DESCRIPTION OF THE TASK: Beginning with the first line of the data below, reproduce every line unchanged, ending with the line that holds "from mathutils import Vector as".

SUPPLIED DATA:

## Begin

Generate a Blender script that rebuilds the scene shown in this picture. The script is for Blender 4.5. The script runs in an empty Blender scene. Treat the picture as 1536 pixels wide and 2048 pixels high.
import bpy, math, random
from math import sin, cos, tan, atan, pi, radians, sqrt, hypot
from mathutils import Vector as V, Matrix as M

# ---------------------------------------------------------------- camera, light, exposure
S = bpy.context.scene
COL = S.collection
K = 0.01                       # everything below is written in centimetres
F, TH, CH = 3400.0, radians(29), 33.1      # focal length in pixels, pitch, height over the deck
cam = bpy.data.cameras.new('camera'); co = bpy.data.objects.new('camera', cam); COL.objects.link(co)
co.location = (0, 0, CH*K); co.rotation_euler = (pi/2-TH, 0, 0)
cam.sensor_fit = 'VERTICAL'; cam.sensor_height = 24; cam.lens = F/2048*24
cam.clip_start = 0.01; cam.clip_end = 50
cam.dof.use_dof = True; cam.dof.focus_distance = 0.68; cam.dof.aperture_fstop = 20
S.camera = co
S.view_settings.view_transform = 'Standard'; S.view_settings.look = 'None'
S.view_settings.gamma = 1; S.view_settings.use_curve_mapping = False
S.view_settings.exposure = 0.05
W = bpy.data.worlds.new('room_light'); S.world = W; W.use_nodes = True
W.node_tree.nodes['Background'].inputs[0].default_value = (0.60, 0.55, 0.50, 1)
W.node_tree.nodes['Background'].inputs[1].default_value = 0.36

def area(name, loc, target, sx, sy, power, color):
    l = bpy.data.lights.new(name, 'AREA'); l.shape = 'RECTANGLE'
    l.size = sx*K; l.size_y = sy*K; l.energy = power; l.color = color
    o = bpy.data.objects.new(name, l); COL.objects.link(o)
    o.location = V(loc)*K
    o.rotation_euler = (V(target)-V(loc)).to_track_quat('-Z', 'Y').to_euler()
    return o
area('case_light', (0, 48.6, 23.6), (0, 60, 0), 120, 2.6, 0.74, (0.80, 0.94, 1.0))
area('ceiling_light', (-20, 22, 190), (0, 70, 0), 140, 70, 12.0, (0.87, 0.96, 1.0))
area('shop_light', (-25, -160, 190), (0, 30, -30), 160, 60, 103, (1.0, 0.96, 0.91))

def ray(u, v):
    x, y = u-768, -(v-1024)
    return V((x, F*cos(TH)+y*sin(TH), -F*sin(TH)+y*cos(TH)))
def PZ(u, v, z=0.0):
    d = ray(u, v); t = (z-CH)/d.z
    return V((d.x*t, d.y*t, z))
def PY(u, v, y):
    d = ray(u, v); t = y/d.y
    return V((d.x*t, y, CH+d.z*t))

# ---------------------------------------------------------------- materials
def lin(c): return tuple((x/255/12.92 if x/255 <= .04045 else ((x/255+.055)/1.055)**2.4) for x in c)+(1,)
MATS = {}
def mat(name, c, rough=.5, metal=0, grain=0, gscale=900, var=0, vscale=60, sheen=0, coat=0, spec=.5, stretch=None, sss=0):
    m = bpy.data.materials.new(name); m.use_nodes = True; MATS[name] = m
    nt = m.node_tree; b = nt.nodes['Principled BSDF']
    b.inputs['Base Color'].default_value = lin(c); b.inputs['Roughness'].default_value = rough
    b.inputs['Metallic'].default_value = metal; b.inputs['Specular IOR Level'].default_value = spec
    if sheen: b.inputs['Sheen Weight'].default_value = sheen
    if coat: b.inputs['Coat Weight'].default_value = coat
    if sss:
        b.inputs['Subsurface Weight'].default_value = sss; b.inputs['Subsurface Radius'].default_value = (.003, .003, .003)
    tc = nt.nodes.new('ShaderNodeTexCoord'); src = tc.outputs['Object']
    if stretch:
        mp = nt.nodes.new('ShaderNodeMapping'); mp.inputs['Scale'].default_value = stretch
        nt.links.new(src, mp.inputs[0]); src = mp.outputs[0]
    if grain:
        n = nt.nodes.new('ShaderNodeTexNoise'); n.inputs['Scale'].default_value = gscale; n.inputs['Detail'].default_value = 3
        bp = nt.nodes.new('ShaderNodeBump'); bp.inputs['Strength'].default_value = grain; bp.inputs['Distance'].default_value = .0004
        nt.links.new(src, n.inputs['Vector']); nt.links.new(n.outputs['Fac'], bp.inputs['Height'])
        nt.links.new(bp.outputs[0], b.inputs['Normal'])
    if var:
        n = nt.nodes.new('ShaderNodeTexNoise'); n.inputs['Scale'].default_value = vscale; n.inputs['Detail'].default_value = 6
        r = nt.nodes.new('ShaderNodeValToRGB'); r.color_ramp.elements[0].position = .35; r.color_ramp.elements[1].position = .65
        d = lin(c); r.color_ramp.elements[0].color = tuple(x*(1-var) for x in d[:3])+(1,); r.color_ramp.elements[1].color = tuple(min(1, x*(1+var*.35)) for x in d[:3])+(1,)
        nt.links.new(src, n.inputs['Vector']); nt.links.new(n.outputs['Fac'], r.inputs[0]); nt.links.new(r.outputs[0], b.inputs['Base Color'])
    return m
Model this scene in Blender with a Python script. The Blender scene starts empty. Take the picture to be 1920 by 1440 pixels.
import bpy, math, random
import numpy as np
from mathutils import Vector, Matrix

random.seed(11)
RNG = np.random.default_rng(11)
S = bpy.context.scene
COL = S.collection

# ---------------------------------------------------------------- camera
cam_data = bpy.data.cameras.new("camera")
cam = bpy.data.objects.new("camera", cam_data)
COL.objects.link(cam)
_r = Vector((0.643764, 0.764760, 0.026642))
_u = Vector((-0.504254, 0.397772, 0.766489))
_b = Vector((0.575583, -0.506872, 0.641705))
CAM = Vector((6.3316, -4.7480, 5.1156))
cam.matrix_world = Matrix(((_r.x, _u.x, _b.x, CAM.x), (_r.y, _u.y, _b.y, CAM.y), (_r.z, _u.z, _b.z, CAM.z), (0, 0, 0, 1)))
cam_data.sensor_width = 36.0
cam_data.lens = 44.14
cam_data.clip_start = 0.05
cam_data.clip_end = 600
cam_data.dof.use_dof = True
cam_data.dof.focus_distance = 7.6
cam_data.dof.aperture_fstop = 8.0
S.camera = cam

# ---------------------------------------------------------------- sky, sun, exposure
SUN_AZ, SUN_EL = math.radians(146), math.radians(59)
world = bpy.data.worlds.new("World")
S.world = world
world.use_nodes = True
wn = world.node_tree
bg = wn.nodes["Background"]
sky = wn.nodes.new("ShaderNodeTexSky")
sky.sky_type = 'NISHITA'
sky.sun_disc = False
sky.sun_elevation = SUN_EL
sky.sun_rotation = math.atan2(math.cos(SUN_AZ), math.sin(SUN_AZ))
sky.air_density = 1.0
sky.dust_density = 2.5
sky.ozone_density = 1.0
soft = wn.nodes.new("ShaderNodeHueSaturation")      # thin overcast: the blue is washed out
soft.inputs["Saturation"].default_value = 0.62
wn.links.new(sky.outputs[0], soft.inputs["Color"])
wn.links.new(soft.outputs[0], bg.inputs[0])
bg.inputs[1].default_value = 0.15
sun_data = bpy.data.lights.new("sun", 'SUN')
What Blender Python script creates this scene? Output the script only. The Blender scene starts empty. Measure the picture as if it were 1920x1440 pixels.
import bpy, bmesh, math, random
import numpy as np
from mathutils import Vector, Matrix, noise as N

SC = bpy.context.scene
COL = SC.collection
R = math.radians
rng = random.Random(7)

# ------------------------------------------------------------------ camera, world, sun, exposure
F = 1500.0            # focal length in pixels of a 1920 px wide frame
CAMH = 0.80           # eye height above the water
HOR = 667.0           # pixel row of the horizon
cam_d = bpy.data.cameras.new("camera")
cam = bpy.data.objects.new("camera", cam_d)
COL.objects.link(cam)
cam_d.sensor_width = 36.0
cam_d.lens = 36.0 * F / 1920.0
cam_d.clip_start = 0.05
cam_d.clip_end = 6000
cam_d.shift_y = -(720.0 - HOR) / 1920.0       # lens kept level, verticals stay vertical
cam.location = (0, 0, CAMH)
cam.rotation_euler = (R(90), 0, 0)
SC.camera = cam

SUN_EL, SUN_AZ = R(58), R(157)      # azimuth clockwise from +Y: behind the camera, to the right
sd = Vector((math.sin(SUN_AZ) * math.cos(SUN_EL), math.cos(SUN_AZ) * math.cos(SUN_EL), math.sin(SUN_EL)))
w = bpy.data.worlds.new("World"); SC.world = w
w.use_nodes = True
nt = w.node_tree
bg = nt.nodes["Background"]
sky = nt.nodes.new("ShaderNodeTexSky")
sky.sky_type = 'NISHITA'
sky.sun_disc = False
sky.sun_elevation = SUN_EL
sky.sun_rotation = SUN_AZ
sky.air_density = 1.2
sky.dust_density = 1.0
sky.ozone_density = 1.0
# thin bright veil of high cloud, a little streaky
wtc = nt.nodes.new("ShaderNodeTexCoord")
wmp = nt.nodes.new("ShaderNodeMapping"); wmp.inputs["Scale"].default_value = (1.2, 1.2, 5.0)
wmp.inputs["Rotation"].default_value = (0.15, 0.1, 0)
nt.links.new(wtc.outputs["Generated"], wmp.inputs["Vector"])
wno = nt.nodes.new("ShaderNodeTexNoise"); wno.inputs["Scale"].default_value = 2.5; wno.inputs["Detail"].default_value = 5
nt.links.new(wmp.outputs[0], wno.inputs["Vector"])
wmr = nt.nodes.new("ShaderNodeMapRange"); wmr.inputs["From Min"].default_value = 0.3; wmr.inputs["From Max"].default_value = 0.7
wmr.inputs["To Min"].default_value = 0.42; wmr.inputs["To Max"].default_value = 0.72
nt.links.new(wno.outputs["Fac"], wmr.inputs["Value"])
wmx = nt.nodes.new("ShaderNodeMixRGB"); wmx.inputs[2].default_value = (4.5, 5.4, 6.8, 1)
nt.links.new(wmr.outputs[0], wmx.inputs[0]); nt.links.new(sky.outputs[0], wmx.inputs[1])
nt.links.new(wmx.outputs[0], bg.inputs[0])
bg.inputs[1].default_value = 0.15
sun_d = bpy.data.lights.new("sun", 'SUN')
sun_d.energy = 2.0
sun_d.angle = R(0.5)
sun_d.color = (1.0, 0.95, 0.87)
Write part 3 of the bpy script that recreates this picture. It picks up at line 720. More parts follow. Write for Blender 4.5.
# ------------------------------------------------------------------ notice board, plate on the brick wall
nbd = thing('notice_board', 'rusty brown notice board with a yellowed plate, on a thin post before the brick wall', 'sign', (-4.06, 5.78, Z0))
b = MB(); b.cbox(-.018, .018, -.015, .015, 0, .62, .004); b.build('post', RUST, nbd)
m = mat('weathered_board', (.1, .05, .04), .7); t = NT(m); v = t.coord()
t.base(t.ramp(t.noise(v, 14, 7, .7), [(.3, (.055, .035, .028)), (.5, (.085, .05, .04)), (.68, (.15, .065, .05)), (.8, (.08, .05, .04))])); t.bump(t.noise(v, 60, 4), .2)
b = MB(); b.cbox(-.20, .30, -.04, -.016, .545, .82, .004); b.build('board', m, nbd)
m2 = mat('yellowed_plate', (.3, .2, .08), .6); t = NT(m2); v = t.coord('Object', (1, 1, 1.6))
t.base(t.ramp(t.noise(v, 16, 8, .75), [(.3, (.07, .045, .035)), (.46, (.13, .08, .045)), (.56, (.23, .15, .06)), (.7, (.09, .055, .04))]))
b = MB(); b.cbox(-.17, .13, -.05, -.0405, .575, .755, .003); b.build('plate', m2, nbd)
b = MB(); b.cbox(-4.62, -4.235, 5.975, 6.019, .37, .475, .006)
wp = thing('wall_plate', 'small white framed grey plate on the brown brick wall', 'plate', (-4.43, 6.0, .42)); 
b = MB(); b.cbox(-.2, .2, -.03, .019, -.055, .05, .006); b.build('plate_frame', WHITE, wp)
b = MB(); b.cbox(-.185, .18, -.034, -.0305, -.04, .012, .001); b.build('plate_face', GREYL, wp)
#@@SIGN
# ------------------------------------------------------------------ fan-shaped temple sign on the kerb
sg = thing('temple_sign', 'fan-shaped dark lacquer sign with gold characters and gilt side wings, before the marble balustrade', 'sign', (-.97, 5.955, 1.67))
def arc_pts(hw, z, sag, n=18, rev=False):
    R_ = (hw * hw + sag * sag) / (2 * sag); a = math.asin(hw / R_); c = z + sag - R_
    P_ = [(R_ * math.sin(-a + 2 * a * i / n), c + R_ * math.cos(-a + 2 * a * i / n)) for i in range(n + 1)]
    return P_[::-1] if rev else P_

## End

OUTPUT:
Generate a Blender script that rebuilds the scene shown in this picture. The script is for Blender 4.5. The script runs in an empty Blender scene. Treat the picture as 1536 pixels wide and 2048 pixels high.
import bpy, math, random
from math import sin, cos, tan, atan, pi, radians, sqrt, hypot
from mathutils import Vector as V, Matrix as M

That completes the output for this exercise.